Render the material again word for word, skipping the pictures in it.

· · · · · · ·

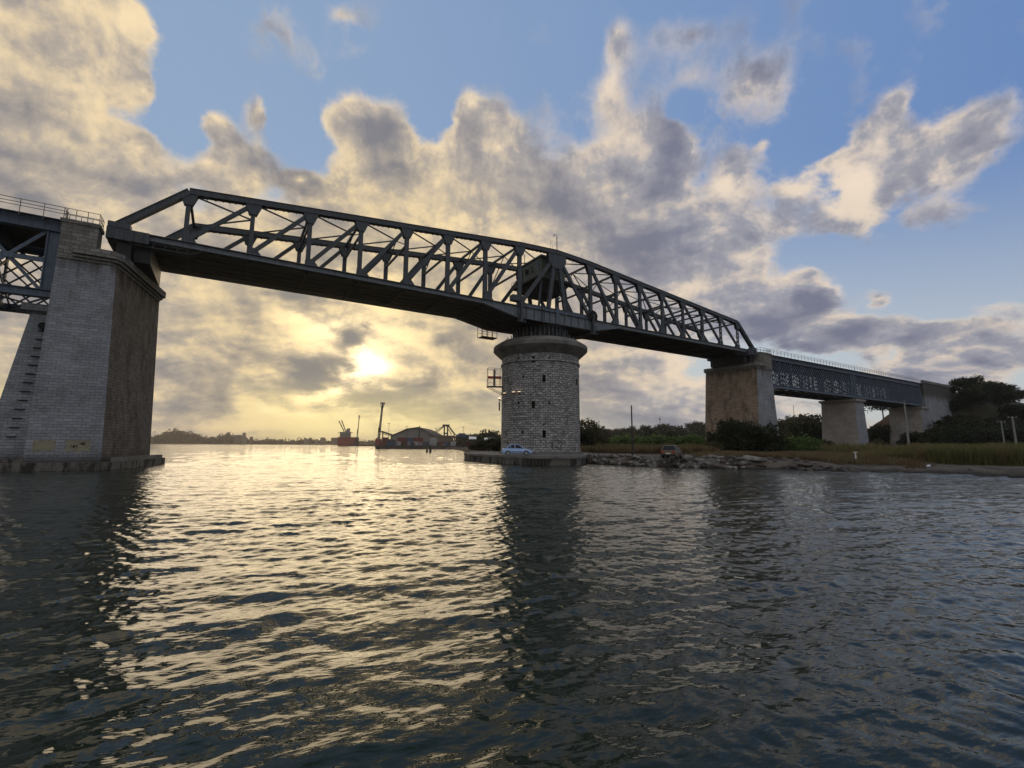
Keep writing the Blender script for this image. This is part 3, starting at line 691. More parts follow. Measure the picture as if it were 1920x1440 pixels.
    for q in range(8):
        t = q * PI / 4; m.bar((nx(1) + .1, -.72, DZ + .6), (nx(1) + .1 + .85 * math.cos(t), -.72, DZ + .6 + .85 * math.sin(t)), .12, .12)
    m.build('gear_wheel', STEEL_DARK, R)
    # ladder down to the turntable
    m = MB(); xx = -3.1
    for e in (-.25, .25): m.bar((xx + e, -.45, DZ - 1.9), (xx + e, -.45, DZ + .7), .05, .05, side=(1, 0, 0))
    for q in range(9): m.bar((xx - .25, -.45, DZ - 1.8 + q * .3), (xx + .25, -.45, DZ - 1.8 + q * .3), .04, .04)
    m.build('ladder', STEEL_DARK, R)
    # turntable drum on the tower, ringed with rollers
    m = MB(); m.revolve([(0, 19.9), (4.9, 19.9), (4.9, 20.3), (4.5, 20.3), (4.5, 22.0), (4.9, 22.0), (4.9, DZ - 1.98), (0, DZ - 1.98)], 0, WB / 2, 48)
    m.build('turntable_drum', STEEL_DARK, R)
    m = MB()
    for i in range(40):
        t = 2 * PI * i / 40; x = 4.72 * math.cos(t); y = WB / 2 + 4.72 * math.sin(t); m.rod((x, y, 20.32), (x, y, 21.98), .11, 8)
    m.build('roller_ring', STEEL, R)
    # machinery cabin between the trusses
    x0, x1, y0, y1, z0, z1 = -2.05, 3.0, 1.5, 7.2, 30.55, 34.3
    m = MB(); m.box(x0, y0, z0, x1, y1, z1)
    c = m.build('machine_cabin', CABIN, R)
    m = MB(); m.hexa([(x0 - .25, y0 - .3, z1 + .003), (x1 + .25, y0 - .3, z1 + .003), (x1 + .25, y1 + .3, z1 + .003), (x0 - .25, y1 + .3, z1 + .003)], [(x0 - .1, y0 - .1, z1 + .35), (x1 + .1, y0 - .1, z1 + .35), (x1 + .1, y1 + .1, z1 + .35), (x0 - .1, y1 + .1, z1 + .35)])
    m.build('roof', STEEL, c)
    for q in range(3):
        m = MB(); yy = 2.1 + q * 1.6; m.box(x0 - .05, yy, 32.2, x0 - .003, yy + 1.0, 33.6); m.build('window', GLASS, c)
    m = MB()
    for q in range(9):
        zz = z0 + .3 + q * .4; m.box(x0 - .03, y0, zz, x0 - .002, y1, zz + .05)
    m.build('cladding_rib', STEEL, c)
    m = MB(); m.box(-3.4, .9, 30.2, 4.1, 9.0, 30.5); m.hexa([(-1.5, 2.0, 28.3), (2.4, 2.0, 28.3), (2.4, 6.4, 28.3), (-1.5, 6.4, 28.3)], [(-3.0, 1.0, 30.197), (3.8, 1.0, 30.197), (3.8, 8.6, 30.197), (-3.0, 8.6, 30.197)])
    m.build('cabin_floor', STEEL_DARK, R)
    m = MB()
    ring = [(-3.35, .95), (-3.35, 8.95), (4.05, 8.95), (4.05, .95)]
    for (ax, ay), (bx, by) in zip(ring, ring[1:] + ring[:1]):
        for zz in (31.0, 31.5): m.bar((ax, ay, zz), (bx, by, zz), .04, .04)
        n = 6
        for q in range(n): m.bar((ax + (bx - ax) * q / n, ay + (by - ay) * q / n, 30.5), (ax + (bx - ax) * q / n, ay + (by - ay) * q / n, 31.5), .05, .05, side=(1, 0, 0))
    m.build('balcony_rail', RAILM, R)
    for xx, yy in ((-2.9, 1.3), (-2.9, 8.4), (3.6, 1.3), (3.6, 8.4)):
        m = MB(); m.bar((xx, yy, DZ - .2), (xx * .75, yy, 30.197), .28, .28, side=(1, 0, 0)); m.build('cabin_support', STEEL, R)
    # tower-head braces between the two centre nodes
    m = MB(); m.box(-.9, .32, DZ + Hc - 1.5, .9, WB - .32, DZ + Hc - .5); m.build('head_beam', STEEL, R)
    # lamp post and aerials on the top chord
    for y, dx in ((0.0, .15), (WB, -.1)):
        t = DZ + Hc + .05; m = MB(); m.rod((dx, y, t - .1), (dx, y, t + 2.5), .07, 8)
        for q in range(6):
            a0 = q * PI / 6; a1 = (q + 1) * PI / 6
            m.rod((dx - .3 + .3 * math.cos(a0), y, t + 2.5 + .3 * math.sin(a0)), (dx - .3 + .3 * math.cos(a1), y, t + 2.5 + .3 * math.sin(a1)), .05, 6)
        m.box(dx - .78, y - .08, t + 2.44, dx - .55, y + .08, t + 2.52); m.build('lamp_arm', RAILM, R)
        for xx, hh in ((-1.15, 1.7), (-.75, 1.0)):
            m = MB(); m.rod((xx, y, t - .25), (xx, y, t - .2 + hh), .03, 6); m.build('aerial', RAILM, R)
build_bridge()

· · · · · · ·

* _THE RESULT_:
Keep writing the Blender script for this image. This is part 3, starting at line 691. More parts follow. Measure the picture as if it were 1920x1440 pixels.
    for q in range(8):
        t = q * PI / 4; m.bar((nx(1) + .1, -.72, DZ + .6), (nx(1) + .1 + .85 * math.cos(t), -.72, DZ + .6 + .85 * math.sin(t)), .12, .12)
    m.build('gear_wheel', STEEL_DARK, R)
    # ladder down to the turntable
    m = MB(); xx = -3.1
    for e in (-.25, .25): m.bar((xx + e, -.45, DZ - 1.9), (xx + e, -.45, DZ + .7), .05, .05, side=(1, 0, 0))
    for q in range(9): m.bar((xx - .25, -.45, DZ - 1.8 + q * .3), (xx + .25, -.45, DZ - 1.8 + q * .3), .04, .04)
    m.build('ladder', STEEL_DARK, R)
    # turntable drum on the tower, ringed with rollers
    m = MB(); m.revolve([(0, 19.9), (4.9, 19.9), (4.9, 20.3), (4.5, 20.3), (4.5, 22.0), (4.9, 22.0), (4.9, DZ - 1.98), (0, DZ - 1.98)], 0, WB / 2, 48)
    m.build('turntable_drum', STEEL_DARK, R)
    m = MB()
    for i in range(40):
        t = 2 * PI * i / 40; x = 4.72 * math.cos(t); y = WB / 2 + 4.72 * math.sin(t); m.rod((x, y, 20.32), (x, y, 21.98), .11, 8)
    m.build('roller_ring', STEEL, R)
    # machinery cabin between the trusses
    x0, x1, y0, y1, z0, z1 = -2.05, 3.0, 1.5, 7.2, 30.55, 34.3
    m = MB(); m.box(x0, y0, z0, x1, y1, z1)
    c = m.build('machine_cabin', CABIN, R)
    m = MB(); m.hexa([(x0 - .25, y0 - .3, z1 + .003), (x1 + .25, y0 - .3, z1 + .003), (x1 + .25, y1 + .3, z1 + .003), (x0 - .25, y1 + .3, z1 + .003)], [(x0 - .1, y0 - .1, z1 + .35), (x1 + .1, y0 - .1, z1 + .35), (x1 + .1, y1 + .1, z1 + .35), (x0 - .1, y1 + .1, z1 + .35)])
    m.build('roof', STEEL, c)
    for q in range(3):
        m = MB(); yy = 2.1 + q * 1.6; m.box(x0 - .05, yy, 32.2, x0 - .003, yy + 1.0, 33.6); m.build('window', GLASS, c)
    m = MB()
    for q in range(9):
        zz = z0 + .3 + q * .4; m.box(x0 - .03, y0, zz, x0 - .002, y1, zz + .05)
    m.build('cladding_rib', STEEL, c)
    m = MB(); m.box(-3.4, .9, 30.2, 4.1, 9.0, 30.5); m.hexa([(-1.5, 2.0, 28.3), (2.4, 2.0, 28.3), (2.4, 6.4, 28.3), (-1.5, 6.4, 28.3)], [(-3.0, 1.0, 30.197), (3.8, 1.0, 30.197), (3.8, 8.6, 30.197), (-3.0, 8.6, 30.197)])
    m.build('cabin_floor', STEEL_DARK, R)
    m = MB()
    ring = [(-3.35, .95), (-3.35, 8.95), (4.05, 8.95), (4.05, .95)]
    for (ax, ay), (bx, by) in zip(ring, ring[1:] + ring[:1]):
        for zz in (31.0, 31.5): m.bar((ax, ay, zz), (bx, by, zz), .04, .04)
        n = 6
        for q in range(n): m.bar((ax + (bx - ax) * q / n, ay + (by - ay) * q / n, 30.5), (ax + (bx - ax) * q / n, ay + (by - ay) * q / n, 31.5), .05, .05, side=(1, 0, 0))
    m.build('balcony_rail', RAILM, R)
    for xx, yy in ((-2.9, 1.3), (-2.9, 8.4), (3.6, 1.3), (3.6, 8.4)):
        m = MB(); m.bar((xx, yy, DZ - .2), (xx * .75, yy, 30.197), .28, .28, side=(1, 0, 0)); m.build('cabin_support', STEEL, R)
    # tower-head braces between the two centre nodes
    m = MB(); m.box(-.9, .32, DZ + Hc - 1.5, .9, WB - .32, DZ + Hc - .5); m.build('head_beam', STEEL, R)
    # lamp post and aerials on the top chord
    for y, dx in ((0.0, .15), (WB, -.1)):
        t = DZ + Hc + .05; m = MB(); m.rod((dx, y, t - .1), (dx, y, t + 2.5), .07, 8)
        for q in range(6):
            a0 = q * PI / 6; a1 = (q + 1) * PI / 6
            m.rod((dx - .3 + .3 * math.cos(a0), y, t + 2.5 + .3 * math.sin(a0)), (dx - .3 + .3 * math.cos(a1), y, t + 2.5 + .3 * math.sin(a1)), .05, 6)
        m.box(dx - .78, y - .08, t + 2.44, dx - .55, y + .08, t + 2.52); m.build('lamp_arm', RAILM, R)
        for xx, hh in ((-1.15, 1.7), (-.75, 1.0)):
            m = MB(); m.rod((xx, y, t - .25), (xx, y, t - .2 + hh), .03, 6); m.build('aerial', RAILM, R)
build_bridge()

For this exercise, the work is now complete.